Saturday, February 9, 2013

Reunion and Open Adoption...Part 2


Imagine if you were able to know your birthparents while you were growing up. Along-side, but not part of your family. Visiting, writing, sharing time together. So many of us seek reunion with our birthparents when we're adults. What if we were able to know our birthparents our whole lives? Would that be better? Worse? Given the choice, would we choose that, or would we just rather not know? 

Coming from a closed-adoption experience, I am fascinated by open-adoption. While it feels like it is intended as a step towards making the adoption experience better - after all, it takes away the secrecy and shame - I wonder if it is better, or if it's just the same issues just packaged in a new way? And have we opened up a whole new set of issues that we didn't have in the closed adoption system?

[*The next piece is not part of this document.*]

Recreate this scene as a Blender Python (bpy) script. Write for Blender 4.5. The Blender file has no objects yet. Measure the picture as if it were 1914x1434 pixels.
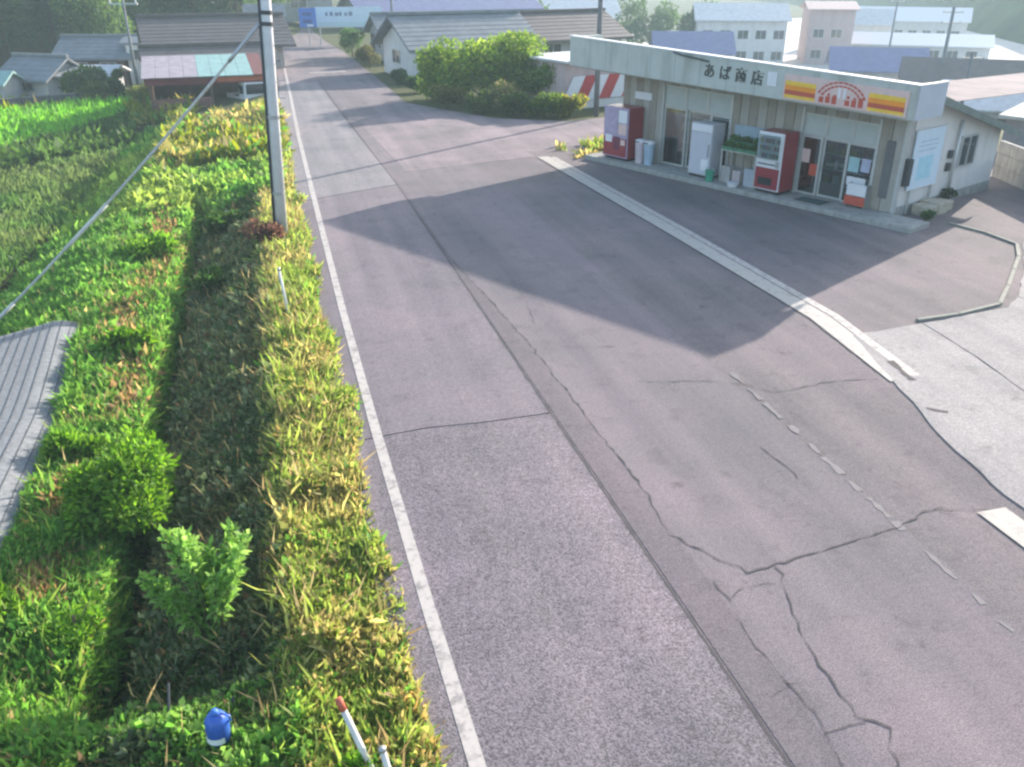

In a some ways, I feel like I've experienced open-adoption in a small way. I've been in reunion with my birthmother, Kate, for twenty-three years, since I was eighteen. So while I've had her in my life for longer than I've not had her in my life, it still has only been while I've been an adult. I didn't know her when I was growing up. And that's the part that pulls at me about open adoption: you see your parents, get to know your parents, but not have them be your parents. 


It took a long time and a lot of work for Kate and I to get to this point where we have a good, solid relationship. We got here after a long haul of going through the reunion process. I was able to explain my hurt, my abandonment, my anger with her - all the issues I have that are a result of her choice. But, I had those discussions with her as an adult. What would it be like if I was a child? Would I be able to talk to her about those things as I experienced them? Can you go through something traumatic AND process it at the same time? 


I recently had the opportunity to interview a birthmother who had just recently relinquished her child for adoption and will know him through open adoption. She was very frank in talking about her experience. It gave me the opportunity to wonder what it would be like to be an adoptee in an open adoption vs. being an adoptee in reunion. How is the same and how is it different? 

But, when I wrote this post about the interview, it spurred a lot of debate. I was shocked by how passionately people reacted. But, I imagine that hearing about a birthmother who is satisfied relinquishing her child for adoption can be disturbing, and that The Lost Daughters would seem like a strange place to post such a thing. Why would an adoptee WANT to discuss adoption with a birthmother who had just relinquished her child? 

For me, it was an opportunity to get the point of view from MY birthmother 41 years ago when she relinquished me. Talking to my birthmom now, I know she wishes she kept me, wishes she found a way. But, I also know that at the time she gave me up, she  felt very satisfied with her choice. So, for me, this was a way to go back in time to talk to the birthmom looking ahead vs. being an adoptee in reunion, looking back, and knowing what it has been like. 

Adoption exists. Not all parents want to raise their children. The more we can question it, explore it and understand the experience, the more opportunity we will have to shape its future into a way that's better.